Permutations

Generating all permutations means every ordering of the elements. Two common approaches: (1) build a path and mark which indices are used, or (2) swap elements in place and recurse on the remaining suffix.

When to Use

  • Problem asks for all permutations or all orderings.
  • Sometimes the problem is “next permutation” (single next in lex order), which is solved with a different algorithm (find pivot, swap, reverse).

Approach 1: Used Mask

Keep a path and a used[] array. At each step, try every index that is not yet used, add it to the path, mark used, recurse, then backtrack.

Java
void dfs(int[] nums, boolean[] used, List<Integer> path, List<List<Integer>> result) {
    if (path.size() == nums.length) {
        result.add(new ArrayList<>(path));
        return;
    }
    for (int i = 0; i < nums.length; i++) {
        if (used[i]) continue;
        used[i] = true;
        path.add(nums[i]);
        dfs(nums, used, path, result);
        path.remove(path.size() - 1);
        used[i] = false;
    }
}

Time O(n!), space O(n).

Approach 2: Swap in Place

Permute the array in place: for index i, swap i with every j >= i, recurse on i+1, then swap back.

Java
void dfs(int[] nums, int i, List<List<Integer>> result) {
    if (i == nums.length) {
        result.add(Arrays.stream(nums).boxed().toList());
        return;
    }
    for (int j = i; j < nums.length; j++) {
        swap(nums, i, j);
        dfs(nums, i + 1, result);
        swap(nums, i, j);
    }
}

Same complexity; avoids an explicit used array.

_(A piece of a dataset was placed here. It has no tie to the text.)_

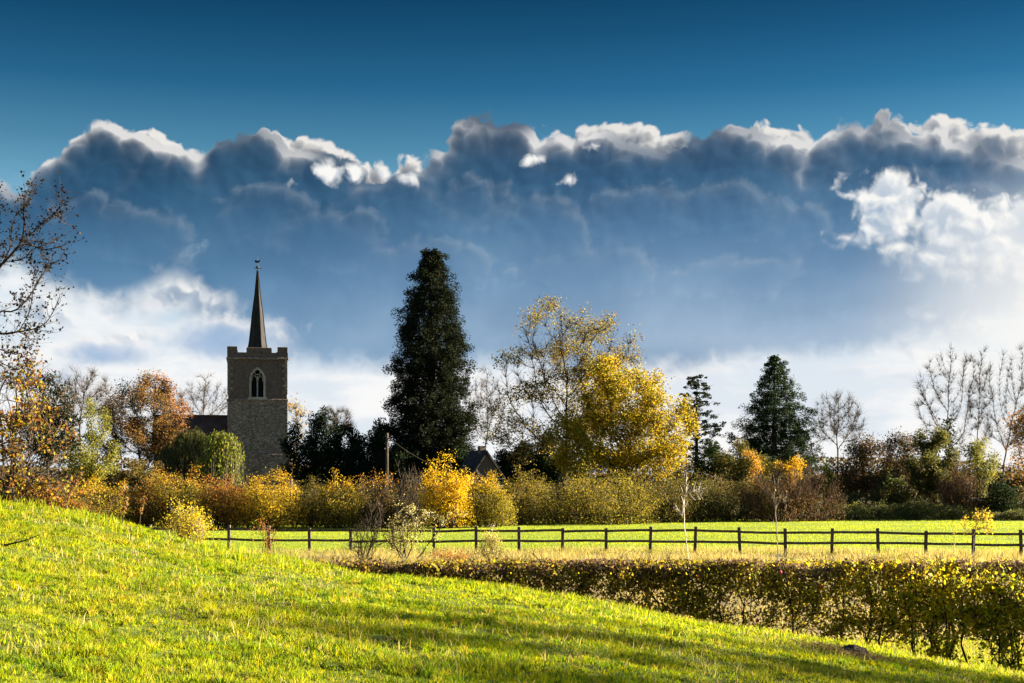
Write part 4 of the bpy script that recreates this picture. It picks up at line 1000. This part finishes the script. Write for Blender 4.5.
def willow(label, px, Y, w, top, pal, seed, n_str=800):
    rng = np.random.default_rng(seed); x = PX(px, Y); org = dry_spot(x, Y); h = PZ(top, Y)-org[2]; rx = w*.5/FPX*Y
    t = empty('willow_tree', org, label, 'tree'); bt = MB(); bs = MB(); bl = MB()
    bt.tube([(0, 0, -.3), (.05, 0, h*.25), (0, .05, h*.5)], [.35, .28, .22], 8)
    heads = []
    for i in range(11):
        a = i*2.4; r = rng.uniform(.05, .72)*rx; p = np.array([r*math.cos(a), r*math.sin(a), h*rng.uniform(.84, 1.0)*(1-.62*(r/rx)**2)]); heads.append(p)
        bt.tube([(0, .05, h*.45), (p[0]*.4, p[1]*.4, h*.72), p], [.16, .10, .04], 5)
    heads = np.array(heads)
    for i in range(n_str):
        p = heads[rng.integers(11)]+rng.normal(size=3)*np.array([.12*rx, .12*rx, .04*h]); a = rng.uniform(0, 2*PI) if rng.uniform() < .3 else math.atan2(p[1], p[0])+rng.normal()*.7
        L = rng.uniform(.2, .85)*h*(p[2]/h); out = rng.uniform(.08, .48)*rx; s = np.linspace(0, 1, 7)
        q = np.stack([p[0]+math.cos(a)*out*np.sqrt(s), p[1]+math.sin(a)*out*np.sqrt(s), p[2]+.10*h*np.sin(s*2.2)*(1-s)-L*s**1.5], -1); q[:, 2] = np.maximum(q[:, 2], .15)
        bs.tube(q, np.full(7, .016), 3)
        u = rng.uniform(.05, 1, 20); c = np.stack([np.interp(u, s, q[:, k]) for k in range(3)], -1)+rng.normal(size=(20, 3))*.09
        leaf_cards(bl, rng, c, .26, palette(rng, 20, pal, .3), .28, 0, np.tile([.1*math.cos(a), .1*math.sin(a), -1.], (20, 1)))
    bt.build('trunk', 'bark', t); bs.build('withies', 'bark', t); bl.build('foliage', 'leaf', t)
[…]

Permutations with Duplicates

If the array has duplicates, you must avoid generating the same permutation multiple times. With the used-mask approach, skip adding nums[i] when nums[i] == nums[i-1] and !used[i-1] (so the first occurrence of that value at this level is used first).

Summary

Permutations: either try every unused index (with a used mask) or swap each position with every position to the right and recurse. Both yield O(n!) permutations. Handle duplicates by constraining which duplicate is used first.